A recent article, “The Percy Jackson problem”, argued that Rick Riordan’s rewriting of Greek myths for a contemporary audience is unacceptable since it lures young readers away from the “classics”. The journalist also did not subscribe to the view that kids should be allowed to read whatever they are reading as long as they are reading! Apparently the huge crowds of youngsters (outnumbering the adults) filling synagogues, theatres, and basketball stadiums to attend the interactions with Riordan, a former middle-school English and history teacher — who is currently on a tour to promote the last book in the Olympians series, The Blood of Olympus — was insufficient evidence that children were happy reading. A publishing colleague sent me a furious response to the article saying that it was mean spirited and unfair given that Riordan has touched thousands of kids’ lives in a positive way and reached many reluctant readers.

New generations of readers are crucial for the survival of publishing. While delivering his acceptance speech at the PEN/Pinter Prize 2014, Salman Rushdie said, “I always believed that the book is completed by the reader that out of the intimacy of strangers created by the act of reading emerges the book as it exists for that reader; and that out of that private act of union comes love, the love of literature, of reading, of that particular book …”

The powerful impact an author can have on a reader, even in a large group, was demonstrated at a literary evening that I curated at the Embassy of Ireland. To commemorate the centenary of World War I, three Indian authors were invited to a panel discussion on “Conflict and Literature”, moderated by the ambassador H.E. Feilim McLaughlin. The authors spoke powerfully of their engagement with conflict and how it has influenced their writing.
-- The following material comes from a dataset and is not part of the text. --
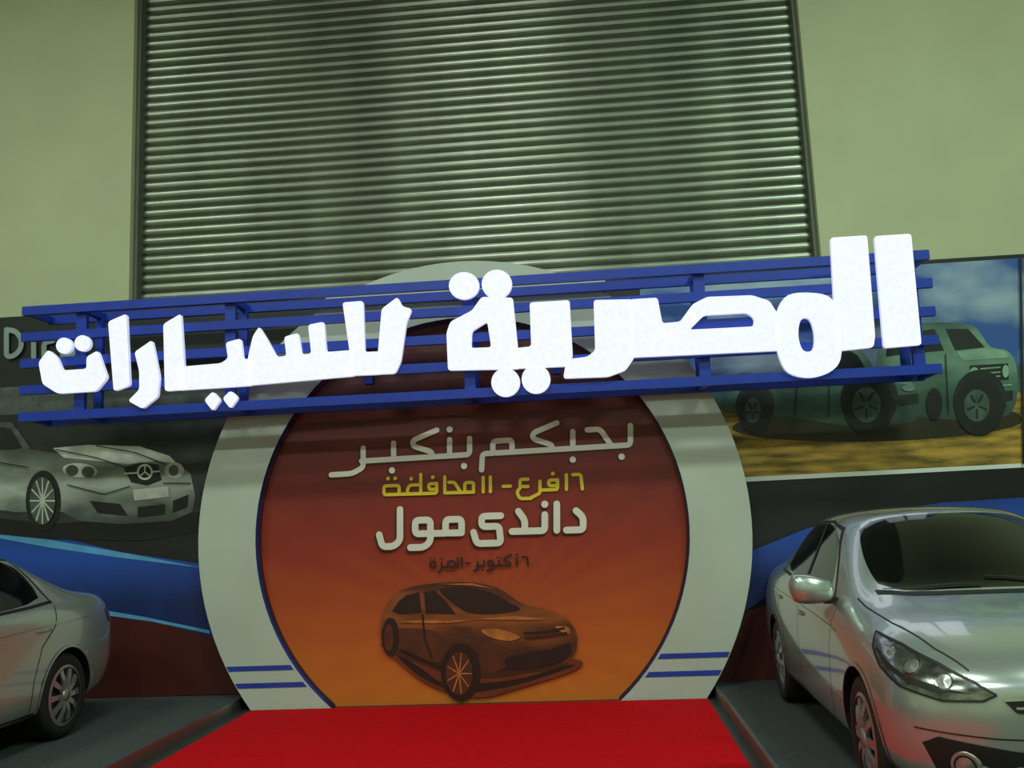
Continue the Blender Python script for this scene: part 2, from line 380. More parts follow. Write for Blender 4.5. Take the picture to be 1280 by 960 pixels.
PD = Print(eA, 8.716)
m_pw = mat('print_text_white', lin(205, 208, 196), .5, var=.03)
m_sh = mat('print_maroon', lin(44, 9, 8), .5)
slogan = [
 [(788, 24), (788, 0), (700, 0)], ([(777, -14)], 8), [(734, 22), (750, 22), (764, 1)],
 [(716, 21), (716, 0)], ([(716, -14)], 8), [(696, 33), (666, 22), (666, 15), (690, 6), (690, 0), (640, 0)], [(700, 0), (688, 0)],
 [(640, 0), (640, 15), (616, 15), (616, 0), (640, 0)], [(616, 0), (603, 0), (602, -20)],
 [(587, 20), (587, 0), (550, 0)], ([(580, -14)], 8), [(562, 20), (562, 0)], ([(562, 33)], 8),
 [(546, 33), (516, 22), (516, 15), (540, 6), (540, 0), (470, 0)], [(552, 0), (538, 0)], [(492, 20), (492, 0)], ([(490, -14)], 8),
 [(470, 0), (452, 0)], [(454, 16), (454, -8), (440, -15), (414, -15)]]
PD.strokes('slogan_text_shadow', m_sh, 6.8, slogan, base=(790, 556, .06), dx=-2, dy=2)
PD.strokes('slogan_text', m_pw, 6.8, slogan, base=(790, 556, .06))
PD.strokes('branches_text', m_yellow, 4.2, [
 [(708, 18), (708, 0)], [(716, 18), (726, 18), (728, 0)],
 [(697, 12), (686, 12), (686, 5), (697, 5), (697, 12)], [(697, 8), (697, 0), (676, 0)], ([(691, 20)], 4.8), [(675, 11), (675, -4), (664, -9)],
 [(660, 14), (650, 14), (650, 5), (660, 5)], [(651, 5), (646, -2), (650, -10), (664, -10)],
 [(638, 6), (629, 6)], [(613, 18), (613, 0)], [(604, 18), (604, 0)],
 [(592, 0), (592, 12), (581, 12), (581, 0), (592, 0)], [(581, 0), (556, 0)], [(561, 13), (568, 13), (576, 0)], [(556, 20), (556, 0)],
 [(546, 12), (536, 12), (536, 5), (546, 5), (546, 12)], [(546, 8), (546, 0), (500, 0)], ([(541, 20)], 4.8), [(526, 24), (526, 0)], [(526, 11), (512, 11), (509, 5), (510, 0)], ([(514, 19)], 4.8),
 [(499, 0), (499, 11), (480, 11), (480, 0), (499, 0)], ([(485, 20)], 4.8), ([(494, 20)], 4.8)], base=(727, 611, .03), r=3)
mall = [
 [(720, 24), (729, 16), (729, 0), (708, 0)], [(696, 33), (696, 0)], [(681, 20), (681, 0), (640, 0)], ([(681, 33)], 9), [(648, 25), (656, 14), (656, 0)],
 [(626, 20), (602, 20), (602, 7), (624, 7), (626, -14), (596, -14), (592, 0)],
 [(577, 0), (577, 17), (557, 17), (557, 0), (577, 0)], [(557, 0), (536, 0)],
 [(538, 0), (538, 17), (519, 17), (519, 0), (538, 0)], [(538, 2), (538, -10), (530, -17), (513, -17)],
 [(500, 31), (500, -8), (492, -15), (478, -15), (474, 0)]]
PD.strokes('mall_text_shadow', m_sh, 8.3, mall, base=(732, 662, .025), dx=-2, dy=2)
PD.strokes('mall_text', m_pw, 8.3, mall, base=(732, 662, .025))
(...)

The audience sat in pin-drop silence. Some wept. Most had lumps in their throat. The topics or narrated experiences touched a raw nerve in many, especially those with direct links with Partition, the 1984 riots and communal conflicts.

Of late there has been a growing debate on how the Internet is cutting into the time of readers. It is estimated that, by 2018, 3.9 billion people will be online; many on smartphones. It is not surprising to discover that Adobe has been collecting data about its customers’ reading pattern. Last week, Nielsen announced that it was expanding its ratings to include all kinds of digital content. The writer-reader relationship is evolving rapidly with the growth of technology. People are operating these devices not just to communicate with each other but also to read articles and books online. Consequently word-of-mouth recommendations will only grow. The relatively new ReadMyStori.com “is a platform that helps authors get readers to read, appreciate and popularise their work”. Authors say that at least 40 per cent of downloads are converted into book sales.
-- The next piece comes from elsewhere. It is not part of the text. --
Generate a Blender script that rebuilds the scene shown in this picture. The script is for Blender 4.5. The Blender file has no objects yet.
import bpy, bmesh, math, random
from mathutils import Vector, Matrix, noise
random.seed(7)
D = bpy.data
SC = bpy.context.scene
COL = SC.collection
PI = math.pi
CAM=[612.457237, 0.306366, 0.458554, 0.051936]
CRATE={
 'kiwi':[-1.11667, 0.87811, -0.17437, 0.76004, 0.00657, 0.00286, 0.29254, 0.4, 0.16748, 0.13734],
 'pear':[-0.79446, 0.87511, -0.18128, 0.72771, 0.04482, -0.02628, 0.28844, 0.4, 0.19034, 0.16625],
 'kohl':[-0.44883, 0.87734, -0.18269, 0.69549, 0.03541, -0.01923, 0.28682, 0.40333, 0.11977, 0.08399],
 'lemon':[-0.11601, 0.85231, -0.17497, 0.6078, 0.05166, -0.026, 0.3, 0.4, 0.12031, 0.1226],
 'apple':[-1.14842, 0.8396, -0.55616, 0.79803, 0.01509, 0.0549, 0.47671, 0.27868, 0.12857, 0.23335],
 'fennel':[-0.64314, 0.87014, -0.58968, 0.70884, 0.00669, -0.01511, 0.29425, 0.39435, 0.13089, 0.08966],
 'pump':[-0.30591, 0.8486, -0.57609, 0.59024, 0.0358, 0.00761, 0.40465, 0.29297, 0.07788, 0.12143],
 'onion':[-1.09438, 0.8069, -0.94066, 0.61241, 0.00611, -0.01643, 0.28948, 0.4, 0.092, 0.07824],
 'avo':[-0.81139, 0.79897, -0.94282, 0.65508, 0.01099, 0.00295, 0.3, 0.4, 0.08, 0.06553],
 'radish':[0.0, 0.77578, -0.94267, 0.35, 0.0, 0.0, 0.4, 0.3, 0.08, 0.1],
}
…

As Tim Parks points out in an NYRB article (June 10, 2014), “The conditions in which we read today are not those of 50 or even 30 years ago, and the big question is how contemporary fiction will adapt to these changes, because in the end adapt it will. No art form exists independently of the conditions in which it is enjoyed.”

An excellent example of such a response to the changing reading environment is Samanvay: IHC Indian Languages’ Festival (November 6-11, 2014), comprising 90 speakers and performers in 20 languages and dialects. The theme is “Translations Transnations” with focus on Indian languages that have a transnational presence like Bangla, Bhojpuri, Chhattisgarhi, English, Hindi, Konkani, Malayalam, Punjabi and Sanskrit.

The effect of storytelling sessions and stress on reading books other than textbooks is also evident in the crowds of happy children that attend Bookaroo: Festival of Children’s Literature (IGNCA, New Delhi, November 29-30, 2014). The youngsters can be seen mobbing authors and illustrators, seeking autographs, asking a zillion questions, offering authors manuscripts to read, listening in rapt attention to the writers, participating in workshops and buying piles of book at the temporary bookstore.

This year, 83 speakers such as Jamila Gavin, Natasha Sharma, The Storywallahs, Vivek Menon, Rui Sousa and Prayag Shukla will participate.

These children are accessing e-books and books in print, but it does not matter as long as they are reading!